A najważniejsze jest, że obie muszą przejść pewną drogą, która częściowo polemizuje ze znanym z kultury motywem ratowania księżniczki z opresji! Jedna z nich uczy się swojej seksualności, odkrywa moc i staje się w centrum zainteresowania potężnych ludzi. Arya jest trochę na uboczu. Ale cały czas dąży do swojego celu, jest bezwzględna. Ważne jest jednak, że obie w pewnym momencie potrafią przejąć inicjatywę. A także obronić siebie, obronić (pomścić) swoich bliskich. Chociaż, dodajmy, że u Sapkowskiego jest znacznie więcej baśniowego dramatyzmu w finale.

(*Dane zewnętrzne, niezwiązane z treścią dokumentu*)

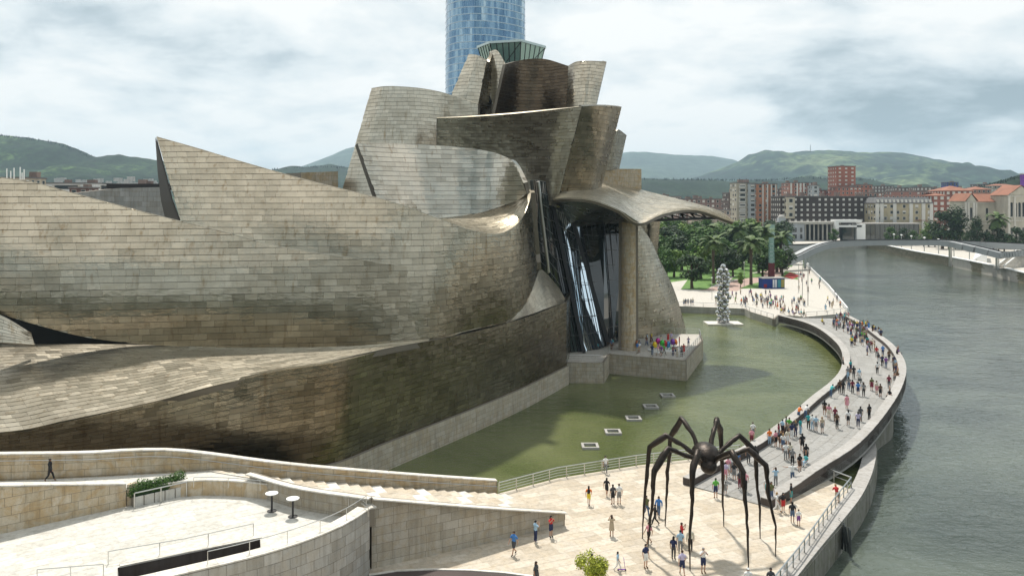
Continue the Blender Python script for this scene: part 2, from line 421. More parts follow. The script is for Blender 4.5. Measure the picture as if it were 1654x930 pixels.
            # orientation
            e1 = P[h]-P[0]; e2 = P[1]-P[0]
            if np.dot(np.cross(e1, e2), nv) < 0: Fs = [f[::-1] for f in Fs]
            mt_ = mat
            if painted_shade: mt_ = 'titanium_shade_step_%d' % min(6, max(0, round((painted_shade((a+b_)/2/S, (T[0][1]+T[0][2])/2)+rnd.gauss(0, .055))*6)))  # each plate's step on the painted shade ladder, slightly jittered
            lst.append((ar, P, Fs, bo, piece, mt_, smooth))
    return bo
def flush_cladding(limit=300):
    for own, lst in REG.items():
        kinds = {}
        for it in lst: kinds.setdefault(it[4], []).append(it)
        for piece, items in kinds.items():
            items.sort(key=lambda x: -x[0])
            lim = min(limit, len(items))
            for it in items[:lim]:
                if it[0] < 45: break
                c = sum(it[1])/len(it[1])
                o = mesh_obj(piece, [p-c for p in it[1]], it[2], it[5], it[3], it[6]); o.location = Vector(c)-it[3].location
                it[3]['_n'] = 1
            else: it = None
            k = 0
            while k < lim and items[k][0] >= 45: k += 1
            rest = {}
            for it in items[k:]: rest.setdefault((it[3].name, it[5]), []).append(it)
            for (bn, mt), its in rest.items():
                V = []; Fc = []
                for it in its:
                    n = len(V); V += [tuple(p) for p in it[1]]; Fc += [tuple(i+n for i in f) for f in it[2]]
                o = mesh_obj(piece+'s', V, Fc, mt, its[0][3], its[0][6]); o['kind'] = 'stuff'
    for o in bpy.data.objects:
        if '_n' in o: del o['_n']
def line(pts, z0, z1):
    "columns for a wall standing on plan points"
    n = len(pts); a = z0 if isinstance(z0, (list, tuple)) else [z0]*n; b_ = z1 if isinstance(z1, (list, tuple)) else [z1]*n
    return [((p[0], p[1], t_), (p[0], p[1], s_)) for p, s_, t_ in zip(pts, a, b_)]
# ================================================================ SETTING: ground, river, pool
RIV, POOL, FAR = -2.3, -0.6, 0.8
def sheet(name, poly, z, mat, kind='structure'):
    o = mesh_obj(name, [(p[0], p[1], z) for p in poly], [tuple(range(len(poly)))], mat); o['kind'] = kind; return o
bank = [G(1296, 413, RIV), G(1300, 426, RIV), G(1345, 470, RIV), G(1374, 512, RIV)]
river = mesh_obj("river", [(-300, -400, RIV), (1500, -400, RIV), (1500, 760, RIV), (-300, 760, RIV)], [(0, 1, 2, 3)], "river_water"); river['kind'] = 'structure'
# walls of the plaza: outer line of the river wall, seen edge of its top
wall_out = [G(1413, 698, .0), G(1416, 727, 0), G(1410, 762, 0), G(1393, 800, 0), G(1366, 836, 0), G(1313, 901, 0), G(1262, 968, 0), G(1190, 1080, 0), G(1050, 1400, 0)]
wall_in = [G(1400, 700, .0), G(1397, 738, 0), G(1382, 772, 0)]
pl_right = [G(1375, 790, 0), G(1350, 821, 0), G(1290, 907, 0), G(1240, 970, 0), G(1165, 1080, 0), G(1000, 1400, 0)]
pool_edge = [G(803, 797), G(900, 772), G(1031, 751), G(1120, 741), G(1205, 735)]
back_line = [(-1.3, 73.8), (-9.5, 70.6), (-18.5, 67.7), (-27.2, 66.2), (-33.5, 65.0), (-40.0, 64.2), (-60, 62.5)]
plaza_poly = [(-60, 20)] + back_line[::-1] + [tuple(p)[:2] for p in pool_edge] + [tuple(G(1240, 770))[:2], tuple(G(1322, 769))[:2]] + [tuple(p)[:2] for p in pl_right]
plaza = prism("plaza", plaza_poly, -4, 0.0, "plaza_stone"); plaza['kind'] = 'structure'
# line of the wall between pool and river: it runs under the curved bridge
pool_wall = [G(1375, 800, 0), G(1393, 775, 0), G(1406, 745, 0), G(1411, 720, 0), G(1409, 698, 0), (44.5, 100), (48, 108), (51.5, 117), (54.5, 125), (57.5, 134), (60, 145), (62, 156), (63, 170), (63.5, 200)]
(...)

Każdy z tych elementów sprawia, że oba dzieła mogą czerpać z podobnych źródeł i sposobów opowiadania historii. Jasne dla mnie jest, że o ile Netflix będzie myślał o tej produkcji, podobnie jak HBO o dziele Martina, to możemy dostać świetną odpowiedź na „Grę o tron”. Warunkiem jest, aby potraktować materiał źródłowy jako punkt wyjścia i nie wygładzać go przesadnie. Punktów wspólnych jest wiele. Ostatecznie moglibyśmy szukać nawet w obu dziełach próby opowiedzenia o ludziach na marginesie społeczeństwa (Jon Snow i Geralt). Rzecz tylko w tym, aby nie oszczędzać widza. Trzeba dać mu to, czego oczekuje, czyli odrobinę mrocznego świata, polityki i świetnych bohaterów. A obie marki mają ich aż nadto, by obdzielić nie tylko jeden serial.